Saturday, January 14, 2012

Madeline Bolton

Hello from Haifa!

This morning we left Tel Aviv to go north to Haifa. We started our day going to Narazeth, the village in which Jesus grew up in Christain tradition. Today the Church of the Annuciation covers the entire area of the village. We didn't acutally go into the church, instead we spent our morning talking to an Israeli Arab. He talked to us about his views on the Arab-Israeli conflict, as well as his experience as an Arab Muslim living in Israel. He runs an interfaith program called Project Visit, in which he goes door to door in order to promote connections between the different groups within Narazeth.

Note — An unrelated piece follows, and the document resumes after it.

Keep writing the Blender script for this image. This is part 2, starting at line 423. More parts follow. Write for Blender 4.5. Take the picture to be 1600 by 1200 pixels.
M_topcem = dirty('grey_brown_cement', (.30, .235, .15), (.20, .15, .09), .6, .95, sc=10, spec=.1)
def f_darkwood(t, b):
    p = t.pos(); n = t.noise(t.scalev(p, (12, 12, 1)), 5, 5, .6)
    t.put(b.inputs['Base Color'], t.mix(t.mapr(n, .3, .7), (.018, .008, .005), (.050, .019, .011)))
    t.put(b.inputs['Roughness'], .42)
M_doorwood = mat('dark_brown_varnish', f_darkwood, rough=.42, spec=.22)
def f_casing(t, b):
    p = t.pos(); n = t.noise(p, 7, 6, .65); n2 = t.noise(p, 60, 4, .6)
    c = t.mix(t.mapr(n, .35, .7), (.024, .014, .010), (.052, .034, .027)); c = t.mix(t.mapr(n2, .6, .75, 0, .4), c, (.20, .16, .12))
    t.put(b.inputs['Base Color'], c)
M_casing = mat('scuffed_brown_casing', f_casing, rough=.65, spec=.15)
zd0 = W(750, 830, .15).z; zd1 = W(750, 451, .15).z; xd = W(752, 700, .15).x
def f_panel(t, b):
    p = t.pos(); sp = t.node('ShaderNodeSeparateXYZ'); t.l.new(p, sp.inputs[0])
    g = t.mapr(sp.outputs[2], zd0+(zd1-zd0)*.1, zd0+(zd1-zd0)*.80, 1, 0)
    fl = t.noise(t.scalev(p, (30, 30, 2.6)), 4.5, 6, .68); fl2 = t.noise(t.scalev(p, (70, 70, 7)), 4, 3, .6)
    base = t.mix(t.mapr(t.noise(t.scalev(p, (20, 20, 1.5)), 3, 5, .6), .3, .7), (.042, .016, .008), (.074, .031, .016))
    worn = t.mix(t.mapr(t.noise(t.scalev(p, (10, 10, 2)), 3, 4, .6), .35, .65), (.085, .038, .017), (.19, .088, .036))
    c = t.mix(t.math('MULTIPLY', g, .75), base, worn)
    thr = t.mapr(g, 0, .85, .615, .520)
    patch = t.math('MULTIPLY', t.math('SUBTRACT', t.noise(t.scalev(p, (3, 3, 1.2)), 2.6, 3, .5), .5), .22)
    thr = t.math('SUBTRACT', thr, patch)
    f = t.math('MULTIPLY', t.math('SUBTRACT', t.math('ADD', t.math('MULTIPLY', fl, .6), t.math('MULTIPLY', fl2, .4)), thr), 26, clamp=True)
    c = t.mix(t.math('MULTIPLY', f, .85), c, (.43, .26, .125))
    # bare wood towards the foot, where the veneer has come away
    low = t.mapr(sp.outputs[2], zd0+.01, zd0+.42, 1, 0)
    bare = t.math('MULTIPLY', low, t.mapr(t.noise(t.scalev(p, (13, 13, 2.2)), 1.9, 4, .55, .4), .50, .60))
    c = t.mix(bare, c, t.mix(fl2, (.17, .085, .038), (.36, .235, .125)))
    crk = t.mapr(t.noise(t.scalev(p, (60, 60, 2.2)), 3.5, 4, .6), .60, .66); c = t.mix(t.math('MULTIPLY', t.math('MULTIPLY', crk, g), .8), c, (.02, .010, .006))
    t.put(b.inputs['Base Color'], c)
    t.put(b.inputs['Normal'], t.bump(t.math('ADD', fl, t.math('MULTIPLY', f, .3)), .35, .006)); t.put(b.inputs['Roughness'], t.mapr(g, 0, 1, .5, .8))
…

In the afternoon we went to a Moshav called Nahalal. A Moshav is a small community orgininally based on farming. This type of town has four basic tenants to distinguish itself. First, the land is not private, but instead owned by Israel. Instead of buying the land, the owner will lease it for a number of years from the state. This is actually a very common practice in Israel today. Second, the labor done on the Moshav is by the families that live on the specific plot, meaning that families cannot hire workers. This was meant to eliminate the chance of exploitation. Third, the members of the community are obligated to aid another member in times of difficulty. This aid can go from helping another farmer who had a bad yield of a crop to taking care of funeral arrangements incase of a death.

The Moshav that we visted was actually the first Moshav to be created in what is today Israel. It was founded in 1921 by Jewish immigrants that came in the Second Aliya (wave of Jewish immigration). The Moshav Nahalal began with 75 famalies, and today retains its small communtiy with a population of around 500. While many of the members of the Moshav have left farming, as it became unprofitable for the amount of land they had, the culture of the close knit community remains.

Our trip to Moshav Nahalal included lunch and a lecture of the creation of the Moshav by the grandson of one of the founders. I can not begin to describe how delicious the lunch we were served was, and I'm sure everyone would agree it was the best food we've had so far.